_Short task_: Starting at the first line of the data below, write out each line exactly until you reach the line containing "return m, nt, b", and include that line too.

_Available data_:

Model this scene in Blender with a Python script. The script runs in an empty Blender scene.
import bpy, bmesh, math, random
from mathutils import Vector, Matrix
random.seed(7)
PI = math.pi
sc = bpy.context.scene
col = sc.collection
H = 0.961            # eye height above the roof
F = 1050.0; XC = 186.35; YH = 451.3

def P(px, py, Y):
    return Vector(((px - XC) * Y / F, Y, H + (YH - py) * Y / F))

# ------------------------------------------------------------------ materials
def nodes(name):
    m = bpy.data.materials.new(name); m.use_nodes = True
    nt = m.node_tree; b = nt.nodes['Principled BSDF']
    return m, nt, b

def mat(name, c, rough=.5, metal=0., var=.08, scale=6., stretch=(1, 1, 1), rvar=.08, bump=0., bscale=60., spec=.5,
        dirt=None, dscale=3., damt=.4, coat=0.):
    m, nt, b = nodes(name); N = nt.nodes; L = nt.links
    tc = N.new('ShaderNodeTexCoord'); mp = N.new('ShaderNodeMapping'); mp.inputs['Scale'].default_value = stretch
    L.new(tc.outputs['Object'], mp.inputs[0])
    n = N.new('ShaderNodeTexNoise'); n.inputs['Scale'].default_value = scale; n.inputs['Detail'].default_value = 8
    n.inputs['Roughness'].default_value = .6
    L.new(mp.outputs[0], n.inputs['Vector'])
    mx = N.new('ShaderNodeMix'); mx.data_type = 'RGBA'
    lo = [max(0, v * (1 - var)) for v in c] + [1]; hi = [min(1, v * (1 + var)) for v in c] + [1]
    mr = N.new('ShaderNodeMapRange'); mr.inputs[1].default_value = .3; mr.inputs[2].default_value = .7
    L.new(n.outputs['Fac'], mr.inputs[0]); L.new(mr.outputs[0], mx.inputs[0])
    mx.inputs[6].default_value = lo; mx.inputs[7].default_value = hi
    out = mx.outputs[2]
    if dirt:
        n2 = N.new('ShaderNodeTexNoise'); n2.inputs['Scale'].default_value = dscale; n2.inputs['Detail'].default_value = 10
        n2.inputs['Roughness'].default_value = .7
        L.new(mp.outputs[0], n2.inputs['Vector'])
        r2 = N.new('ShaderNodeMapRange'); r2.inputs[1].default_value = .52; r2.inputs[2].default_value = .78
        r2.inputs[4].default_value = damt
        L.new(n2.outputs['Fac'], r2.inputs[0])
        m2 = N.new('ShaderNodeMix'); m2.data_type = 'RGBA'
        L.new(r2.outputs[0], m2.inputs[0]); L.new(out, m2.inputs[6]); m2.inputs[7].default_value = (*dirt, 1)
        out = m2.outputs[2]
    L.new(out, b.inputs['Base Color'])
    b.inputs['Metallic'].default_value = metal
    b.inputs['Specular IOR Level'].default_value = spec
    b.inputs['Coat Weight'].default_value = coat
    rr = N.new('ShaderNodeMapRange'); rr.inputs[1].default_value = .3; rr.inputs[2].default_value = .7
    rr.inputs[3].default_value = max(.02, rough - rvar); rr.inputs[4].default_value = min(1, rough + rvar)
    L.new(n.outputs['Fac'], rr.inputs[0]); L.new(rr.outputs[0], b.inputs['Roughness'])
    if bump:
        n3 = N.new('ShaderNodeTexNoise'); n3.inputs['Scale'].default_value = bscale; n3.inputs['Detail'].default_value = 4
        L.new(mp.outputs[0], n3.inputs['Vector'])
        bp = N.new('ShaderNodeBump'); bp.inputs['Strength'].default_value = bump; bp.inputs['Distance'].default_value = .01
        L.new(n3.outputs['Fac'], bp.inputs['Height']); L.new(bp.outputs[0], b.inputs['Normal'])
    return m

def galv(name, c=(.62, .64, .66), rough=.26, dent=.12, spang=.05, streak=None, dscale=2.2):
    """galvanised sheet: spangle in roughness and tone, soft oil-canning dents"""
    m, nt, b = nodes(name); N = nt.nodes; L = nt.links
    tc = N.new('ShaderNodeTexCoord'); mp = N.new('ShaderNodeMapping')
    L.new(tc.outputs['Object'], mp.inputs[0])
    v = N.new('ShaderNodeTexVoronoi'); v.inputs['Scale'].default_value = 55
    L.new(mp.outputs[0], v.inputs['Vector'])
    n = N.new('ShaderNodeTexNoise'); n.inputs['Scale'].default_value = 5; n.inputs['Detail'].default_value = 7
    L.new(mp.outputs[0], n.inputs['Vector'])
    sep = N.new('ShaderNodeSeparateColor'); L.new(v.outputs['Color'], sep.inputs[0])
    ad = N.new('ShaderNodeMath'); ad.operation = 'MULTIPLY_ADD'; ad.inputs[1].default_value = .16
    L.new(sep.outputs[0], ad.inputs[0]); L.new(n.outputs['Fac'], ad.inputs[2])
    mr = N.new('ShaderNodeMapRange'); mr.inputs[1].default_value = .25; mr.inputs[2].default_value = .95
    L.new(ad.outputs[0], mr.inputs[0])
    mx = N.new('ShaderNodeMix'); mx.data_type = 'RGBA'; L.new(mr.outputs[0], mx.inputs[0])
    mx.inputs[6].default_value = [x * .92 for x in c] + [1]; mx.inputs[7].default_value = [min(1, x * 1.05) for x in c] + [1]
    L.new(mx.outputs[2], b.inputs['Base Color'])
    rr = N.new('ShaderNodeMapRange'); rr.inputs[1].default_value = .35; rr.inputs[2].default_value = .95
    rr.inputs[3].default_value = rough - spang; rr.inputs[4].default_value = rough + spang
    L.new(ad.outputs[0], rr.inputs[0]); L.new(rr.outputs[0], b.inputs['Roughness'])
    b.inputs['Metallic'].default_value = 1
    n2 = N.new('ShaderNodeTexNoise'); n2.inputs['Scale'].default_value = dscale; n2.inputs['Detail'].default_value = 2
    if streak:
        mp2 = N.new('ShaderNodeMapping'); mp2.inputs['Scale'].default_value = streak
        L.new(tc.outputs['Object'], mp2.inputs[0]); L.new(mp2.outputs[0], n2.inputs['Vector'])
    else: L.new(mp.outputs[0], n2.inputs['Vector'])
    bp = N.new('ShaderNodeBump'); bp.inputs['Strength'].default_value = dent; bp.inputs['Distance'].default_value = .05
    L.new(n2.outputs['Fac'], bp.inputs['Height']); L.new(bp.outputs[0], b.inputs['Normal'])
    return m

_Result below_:
Model this scene in Blender with a Python script. The script runs in an empty Blender scene.
import bpy, bmesh, math, random
from mathutils import Vector, Matrix
random.seed(7)
PI = math.pi
sc = bpy.context.scene
col = sc.collection
H = 0.961            # eye height above the roof
F = 1050.0; XC = 186.35; YH = 451.3

def P(px, py, Y):
    return Vector(((px - XC) * Y / F, Y, H + (YH - py) * Y / F))

# ------------------------------------------------------------------ materials
def nodes(name):
    m = bpy.data.materials.new(name); m.use_nodes = True
    nt = m.node_tree; b = nt.nodes['Principled BSDF']
    return m, nt, b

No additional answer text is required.